# What to produce
Take the lines from the beginning of the material through the line containing "5.98, .25)).obj('floor_step', DARKW))" and retype them exactly, leaving the pictures out.

=== Information supplied ===

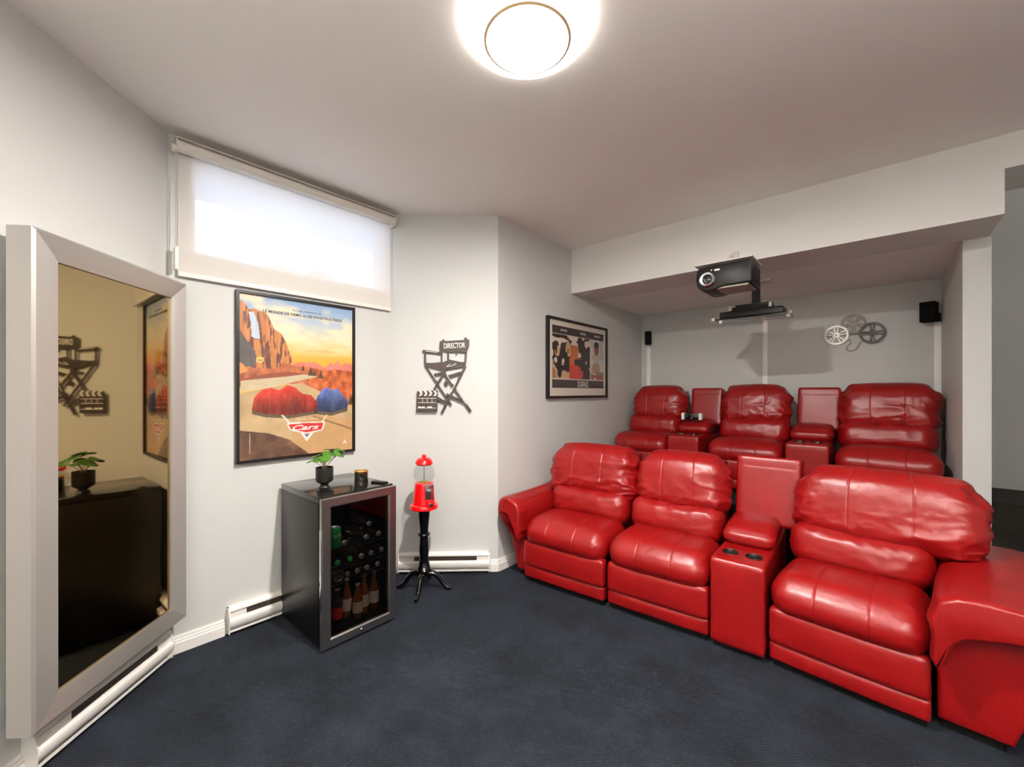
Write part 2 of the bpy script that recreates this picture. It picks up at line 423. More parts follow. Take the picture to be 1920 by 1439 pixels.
# ceiling (main), bulkhead and alcove ceiling
struct(MB().box((-3.15, LS[1] - .1, ZC), (2.3, 3.79, ZC + .12)).obj('ceiling', CEIL))
b = MB().prism([(XP - .01, YBH), (XE, YBH), (XE, YBH + .43), (XE, YBH + .43), (XP - .01, YBH + .43)][:3] + [(XE, YP), (XP - .01, YP)], ZB, ZC)
struct(b.obj('wall_bulkhead', WHITE_WALL))
struct(MB().box((XP - .01, YP, ZB), (XE, YBK + .12, ZC)).obj('ceiling_alcove', CEIL))
struct(MB().box((XE, YBH, 2.592), (2.2, 3.79, ZC)).obj('trim_1', WHITE_WALL))
# riser under the back row and the steps beside it
struct(MB().box((XP, 3.50, 0), (XR, YBK, .49)).obj('floor_riser', CARPET))
st = struct(MB().box((XE + .012, 5.2, .25), (2.2, 5.98, .49)).obj('floor_landing', DARKW))
struct(MB().box((XE + .012, 4.62, 0), (2.2, 5.98, .25)).obj('floor_step', DARKW))

def baseboard(name, p0, p1, nrm):
    p0 = Vector(p0); p1 = Vector(p1); d = (p1 - p0); L = d.length; a = math.atan2(d.y, d.x)
    g = MB(); pr = [(0, 0), (0, .092), (-.006, .092), (-.009, .082), (-.009, .074), (-.012, .07), (-.012, .06), (-.015, .056), (-.015, 0)]
    v = [(0, y, z) for y, z in pr] + [(L, y, z) for y, z in pr]; n = len(pr)
    g.add(v, [tuple(range(n))[::-1], tuple(range(n, 2 * n))] + [(i, (i + 1) % n, n + (i + 1) % n, n + i) for i in range(n)])
    return struct(g.obj(name, TRIM, M=T(p0.x, p0.y, 0, a)))
baseboard('baseboard_window_side', (XW + .0, YA + .01), (XW + .0, .70), 0)
u43 = Vector((math.cos(math.atan2(YC - YB, XP - XW)), math.sin(math.atan2(YC - YB, XP - XW))))
AB = math.atan2(YC - YB, XP - XW)
baseboard('baseboard_bay', (XW, YB), tuple(Vector((XW, YB)) + u43 * .045), 0)
baseboard('baseboard_bay_end', tuple(Vector((XW, YB)) + u43 * .755), (XP, YC), 0)
baseboard('baseboard_alcove_left', (XP, YC), (XP, 3.49), 0)
baseboard('baseboard_mirror_side', (LS[0], LS[1]), (XW + .702 * s2, YA - .702 * s2), 0)

# ------------------------------------------------------------------ baseboard heaters
def heater(label, p, rz, L, slot):
    t = thing('baseboard_heater', label, 'heater', (p[0], p[1], 0), rz)
    # cross-section in (y,z); y negative = into the room
    def strip(name, pr, x0, x1, m, par=t, sm=True):
        n = len(pr); v = [(x0, a, b) for a, b in pr] + [(x1, a, b) for a, b in pr]
        return MB().add(v, [tuple(range(n))[::-1], tuple(range(n, 2 * n))] + [(i, (i + 1) % n, n + (i + 1) % n, n + i) for i in range(n)]).obj(name, m, par, smooth=sm, angle=50)
    strip('back_plate', [(0, .012), (0, .155), (-.006, .155), (-.006, .012)], 0, L, HEATER)
    strip('top_cover', [(0, .158), (-.030, .158), (-.040, .154), (-.044, .148), (-.044, .136), (-.040, .136), (-.041, .142), (-.034, .150), (0, .151)], 0, L, HEATER)
    strip('front_panel', [(-.036, .100), (-.046, .099), (-.055, .094), (-.058, .088), (-.055, .060), (-.046, .046), (-.042, .046), (-.050, .062), (-.053, .088), (-.050, .092), (-.036, .096)], 0, L, HEATER)
    strip('lower_panel', [(0, .016), (-.040, .016), (-.048, .022), (-.048, .034), (-.045, .034), (-.044, .024), (-.038, .020), (0, .020)], 0, L, HEATER)
    strip('end_section', [(-.006, .040), (-.006, .130), (-.040, .130), (-.040, .104), (-.036, .040)], 0.004, slot[0], HEATER)
    strip('end_section', [(-.006, .040), (-.006, .130), (-.040, .130), (-.040, .104), (-.036, .040)], slot[1], L - .004, HEATER)
    strip('heating_element', [(-.006, .045), (-.006, .138), (-.034, .138), (-.034, .045)], slot[0], slot[1], HDARK)
    for x0 in (0, L - .006):
        strip('end_cap', [(0, .012), (0, .158), (-.032, .158), (-.045, .148), (-.056, .100), (-.058, .088), (-.050, .03), (-.048, .012)], x0 - .001, x0 + .005, HEATER)
    return t
heater('long white baseboard heater under the big framed mirror', (XW + .70 * s2, YA - .70 * s2), math.radians(135), .665, (.14, .58))
heater('white baseboard heater running behind the drinks fridge', (XW, .712), math.radians(90), .78, (.09, .68))
heater('white baseboard heater behind the gumball machine stand', tuple(Vector((XW, YB)) + u43 * .05), AB, .70, (.12, .60))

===

# Output
Write part 2 of the bpy script that recreates this picture. It picks up at line 423. More parts follow. Take the picture to be 1920 by 1439 pixels.
# ceiling (main), bulkhead and alcove ceiling
struct(MB().box((-3.15, LS[1] - .1, ZC), (2.3, 3.79, ZC + .12)).obj('ceiling', CEIL))
b = MB().prism([(XP - .01, YBH), (XE, YBH), (XE, YBH + .43), (XE, YBH + .43), (XP - .01, YBH + .43)][:3] + [(XE, YP), (XP - .01, YP)], ZB, ZC)
struct(b.obj('wall_bulkhead', WHITE_WALL))
struct(MB().box((XP - .01, YP, ZB), (XE, YBK + .12, ZC)).obj('ceiling_alcove', CEIL))
struct(MB().box((XE, YBH, 2.592), (2.2, 3.79, ZC)).obj('trim_1', WHITE_WALL))
# riser under the back row and the steps beside it
struct(MB().box((XP, 3.50, 0), (XR, YBK, .49)).obj('floor_riser', CARPET))
st = struct(MB().box((XE + .012, 5.2, .25), (2.2, 5.98, .49)).obj('floor_landing', DARKW))
struct(MB().box((XE + .012, 4.62, 0), (2.2, 5.98, .25)).obj('floor_step', DARKW))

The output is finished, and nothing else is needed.